The idea appealed to Bhandari and he asked it to be implemented. Eighteen guardians were subsequently appointed. It was a win-win situation for both, humans and tigers.

I remember meeting a Sikh farmer, Gurdial Singh Nagra, who said he had become a ‘grandfather’ and the tigress that had birthed a litter on his farm was his own daughter. He also thanked me for starting the scheme. It was the best compliment I have received so far.

RG: Similar instances of leopards breeding in sugarcane fields has been seen in south Gujarat and Maharahtra’s sugar belt. Sugarcane fields being a home for wildlife is then not restricted to tigers alone, right?

RS: True, sugarcane crops are cultivated across India. And yes, they do attract other wildlife including sympatric predators such as leopards.

But the phenomenon of ‘sugarcane tigers’ is a unique one. One cannot compare a leopard and a tiger here. The leopard, although an impressive animal, is after all a smaller cat than a tiger. It is also highly adaptable and can live off food waste generated by human settlements as well as animals that live near them such as free-ranging dogs. It is also arboreal and has a much wider prey base than a tiger, as it can survive on smaller prey.

A tiger, on the other hand, is a ‘mega predator’. An adult tiger can consume 40 kilograms of meat in a single sitting.
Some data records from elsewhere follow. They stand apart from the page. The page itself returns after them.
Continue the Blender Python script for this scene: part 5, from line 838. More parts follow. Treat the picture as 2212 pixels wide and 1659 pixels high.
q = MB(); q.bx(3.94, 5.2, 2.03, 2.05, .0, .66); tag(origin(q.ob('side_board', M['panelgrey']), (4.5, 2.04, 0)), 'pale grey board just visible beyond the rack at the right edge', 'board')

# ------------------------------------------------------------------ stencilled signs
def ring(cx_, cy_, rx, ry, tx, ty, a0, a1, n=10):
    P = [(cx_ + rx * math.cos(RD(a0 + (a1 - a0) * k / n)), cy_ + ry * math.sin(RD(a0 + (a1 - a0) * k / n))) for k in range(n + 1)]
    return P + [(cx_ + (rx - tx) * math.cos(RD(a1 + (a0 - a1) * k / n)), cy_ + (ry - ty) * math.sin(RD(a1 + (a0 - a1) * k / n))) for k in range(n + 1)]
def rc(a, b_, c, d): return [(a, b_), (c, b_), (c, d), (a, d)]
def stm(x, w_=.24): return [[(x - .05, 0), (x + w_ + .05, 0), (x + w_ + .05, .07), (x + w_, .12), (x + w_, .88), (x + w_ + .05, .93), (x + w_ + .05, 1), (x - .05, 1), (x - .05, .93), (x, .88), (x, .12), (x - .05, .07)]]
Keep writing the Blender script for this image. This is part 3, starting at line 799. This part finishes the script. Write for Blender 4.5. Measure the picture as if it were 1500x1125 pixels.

That a human-dominated landscape such as the Terai cane fields can support tigers and they are usually left unmolested is what makes this phenomenon unique.

RG: The instances of these tigers appearing in habitations across the Terai is increasing. What policy measures should wildlife planners and conservationists take so that there is minimal conflict?

Acknowledge ‘tiger guardians’. Protect forests. Also remember that the Indian religio-cultural ethos is significant. All animals find a space in our belief system and spirituality. The survival of wildlife in farmlands is easy because of our spiritual ethos. Hence, the phenomenon of ‘sugarcane tigers’ will endure.

May be such farms can also be opened to tourism. Of course, with legal permission.